Numbers Getting Bigger is something people like and Oda made the trope more substantial because it represents not only strength, but impact: the government (your enemy) respects you this much and is willing to shell out exactly this much for your corpse. When the Straw Hats squee/quail in horror at their rising bounties, it's not an acknowledgement of 'my ATK stat is this much more potent' but rather 'WOW WE JUST DID A REALLY BIG THING THERE.'
The fact is the bounty system encourages a certain sort of storytelling. You don't get wrapped up in training shenanigans because it's not strength that gets measured it's plot: what you do makes your bounty go up. When Goku's PL rises to over 9000 all that means is that he's a lot stronger than he was at PL 4000. When Luffy rescues Robin and everyone was like holy shit, the WG gave them all bounties and it was a very satisfying shounen-esque resolution. It has impact, it has style and it puts a period to what tends to be a really notable arc.
For example, other than the over 9000 bit that was inexplicably pounded into the internet's collective psyche, I don't remember or care what Goku's PL was at any point. I think he may have hit a million when he went SSJ for the first time, but I'm not sure - it could've been ten million or a hundred million, but in the end it's all just numbers.
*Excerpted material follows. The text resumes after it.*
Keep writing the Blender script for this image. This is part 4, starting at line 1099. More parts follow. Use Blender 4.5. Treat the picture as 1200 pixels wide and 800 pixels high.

But you bet your ass I remember when Luffy's bounty first hit 100 million (he'd just defeated Crocodile) and when it hit 300 million (rescued Robin). That is one
hell of a trick. People like Numbers Going Up but no one actually cares about them. Oda associates those numbers with his arcs and you go:
holy shit!
When other people get to where the Straw Hats are and have similar bounties you know, right off the bat, that they have had adventures and did things that are similar to what the Straw Hats did. It's a shorthand for 'a
lot of shit went down that you didn't see and these are notable people'.
Oda's bounties are half-PL, half-reputation. That they don't always intersect perfectly is a consequence of the medium and the needs of that medium: sometimes you need to hype people up, and sometimes it's obvious that the PL mechanic of a series that was planned to last five years could not really survive one that went on for 10, then 15, then 20 (One Piece is about that old, right? It's not just me?) and the inevitable inflation that accompanies a setting where one of the main points is that the villains you're facing couldn't hack it out there in the 'real' world.
But what's best about the One Piece bounty system is what gets left unsaid. Certain people just never get their PL measured. We never find out what Whitebeard's bounty was (nothing would suffice - it would have cheapened his reputation) or Roger or even Big Mom whom the Straw Hats are fighting right this second. When an enemy gets announced as having X bounty, it either serves to hype up their fight, save time, or go 'this guy will be notable later on, remember them'. But when someone
doesn't have a bounty it's because Oda mentioned them three hundred chapters ago and they don't
need a bounty.
I think, ultimately, that's the problem with a system that measures everything and gives it a number. Once you introduce that you can't
stop it from taking over everything else. The bounty system, on the other hand, can be carefully shooed away when you need to be a little more serious or reintroduced for comedy and other such things.